You are going to the movies, movie tickets are $10 for adults and $8 dollars for children. The total amount of money that you can spend is $80. Write an equation to model the situation. What are the x and y intercepts.

10x + 8y = 80

x = adults
y = children

x = 0 > y = 10
y = 0 > x = 8

To solve this problem, let's define some variables:

Let x represent the number of adult tickets.
Let y represent the number of child tickets.

Now, we know that the cost of an adult ticket is $10 and the cost of a child ticket is $8. The total amount of money that can be spent is $80.
So, the equation that models this situation is: 10x + 8y = 80.
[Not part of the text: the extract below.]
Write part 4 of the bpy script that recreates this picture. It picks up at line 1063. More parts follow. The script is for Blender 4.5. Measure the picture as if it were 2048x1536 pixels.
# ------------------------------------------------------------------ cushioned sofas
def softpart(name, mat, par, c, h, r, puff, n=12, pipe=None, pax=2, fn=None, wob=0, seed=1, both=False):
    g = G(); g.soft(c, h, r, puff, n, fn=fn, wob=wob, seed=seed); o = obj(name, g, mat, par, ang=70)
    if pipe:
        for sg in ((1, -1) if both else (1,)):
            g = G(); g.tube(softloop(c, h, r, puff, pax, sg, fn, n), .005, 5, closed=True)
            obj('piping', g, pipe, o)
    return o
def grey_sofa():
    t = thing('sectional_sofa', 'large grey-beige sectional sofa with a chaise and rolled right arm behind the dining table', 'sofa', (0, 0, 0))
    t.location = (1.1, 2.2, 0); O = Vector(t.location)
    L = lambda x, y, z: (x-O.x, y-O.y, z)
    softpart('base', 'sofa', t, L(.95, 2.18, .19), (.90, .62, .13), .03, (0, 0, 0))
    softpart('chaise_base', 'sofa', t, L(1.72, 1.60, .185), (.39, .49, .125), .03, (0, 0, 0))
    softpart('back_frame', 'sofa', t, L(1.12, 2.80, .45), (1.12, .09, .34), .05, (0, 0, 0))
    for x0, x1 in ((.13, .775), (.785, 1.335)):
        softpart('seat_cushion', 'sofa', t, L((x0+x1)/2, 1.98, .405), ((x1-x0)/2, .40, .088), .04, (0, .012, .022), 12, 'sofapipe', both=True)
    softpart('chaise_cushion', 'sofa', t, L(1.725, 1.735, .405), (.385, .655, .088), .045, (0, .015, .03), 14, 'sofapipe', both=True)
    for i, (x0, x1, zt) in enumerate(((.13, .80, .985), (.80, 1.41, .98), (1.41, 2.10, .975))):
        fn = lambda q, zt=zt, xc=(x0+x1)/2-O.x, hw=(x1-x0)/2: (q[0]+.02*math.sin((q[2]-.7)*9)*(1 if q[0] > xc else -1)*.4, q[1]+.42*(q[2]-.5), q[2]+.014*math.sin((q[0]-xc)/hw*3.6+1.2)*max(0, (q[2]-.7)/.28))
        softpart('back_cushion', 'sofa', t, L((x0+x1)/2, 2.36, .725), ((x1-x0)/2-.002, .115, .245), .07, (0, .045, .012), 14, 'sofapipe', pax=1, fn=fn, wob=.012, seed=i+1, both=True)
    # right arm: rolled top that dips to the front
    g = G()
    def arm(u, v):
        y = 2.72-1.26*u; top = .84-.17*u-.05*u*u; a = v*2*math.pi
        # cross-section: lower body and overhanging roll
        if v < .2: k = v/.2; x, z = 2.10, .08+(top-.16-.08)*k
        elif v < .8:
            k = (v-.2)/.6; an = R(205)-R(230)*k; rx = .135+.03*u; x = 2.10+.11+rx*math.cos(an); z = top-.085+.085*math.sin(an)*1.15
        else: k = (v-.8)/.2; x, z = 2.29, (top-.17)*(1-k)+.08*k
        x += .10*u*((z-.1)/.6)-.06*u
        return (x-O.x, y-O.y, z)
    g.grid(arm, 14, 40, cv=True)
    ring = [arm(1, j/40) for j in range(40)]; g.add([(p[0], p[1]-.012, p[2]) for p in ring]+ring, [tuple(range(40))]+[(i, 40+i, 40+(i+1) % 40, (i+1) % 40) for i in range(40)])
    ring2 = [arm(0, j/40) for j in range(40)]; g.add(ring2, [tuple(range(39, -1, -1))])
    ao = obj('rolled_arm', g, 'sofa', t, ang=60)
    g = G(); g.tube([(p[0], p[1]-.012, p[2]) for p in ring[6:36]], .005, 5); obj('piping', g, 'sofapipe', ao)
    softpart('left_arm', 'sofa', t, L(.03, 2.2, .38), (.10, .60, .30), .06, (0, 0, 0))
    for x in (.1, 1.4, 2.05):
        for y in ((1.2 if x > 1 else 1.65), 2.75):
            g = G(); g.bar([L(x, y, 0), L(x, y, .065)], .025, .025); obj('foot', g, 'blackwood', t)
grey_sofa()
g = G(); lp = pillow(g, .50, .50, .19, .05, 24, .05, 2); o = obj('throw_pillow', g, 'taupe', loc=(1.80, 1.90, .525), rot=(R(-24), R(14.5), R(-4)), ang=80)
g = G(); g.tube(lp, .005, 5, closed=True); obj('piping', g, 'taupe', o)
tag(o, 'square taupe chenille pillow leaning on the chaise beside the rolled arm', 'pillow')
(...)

To find the x-intercept, we set y = 0 (since the x-intercept is the point where the line crosses the x-axis, and on the x-axis, the value of y is always 0).
So, if we substitute y = 0 into the equation 10x + 8y = 80, we get:
10x + 8(0) = 80
Simplifying, we have: 10x = 80
By dividing both sides of the equation by 10, we find: x = 8.
Therefore, the x-intercept is 8.

To find the y-intercept, we set x = 0 (since the y-intercept is the point where the line crosses the y-axis, and on the y-axis, the value of x is always 0).
So, if we substitute x = 0 into the equation 10x + 8y = 80, we get:
10(0) + 8y = 80
Simplifying, we have: 8y = 80
By dividing both sides of the equation by 8, we find: y = 10.
Therefore, the y-intercept is 10.

In summary, the equation that models the situation is 10x + 8y = 80, the x-intercept is 8, and the y-intercept is 10.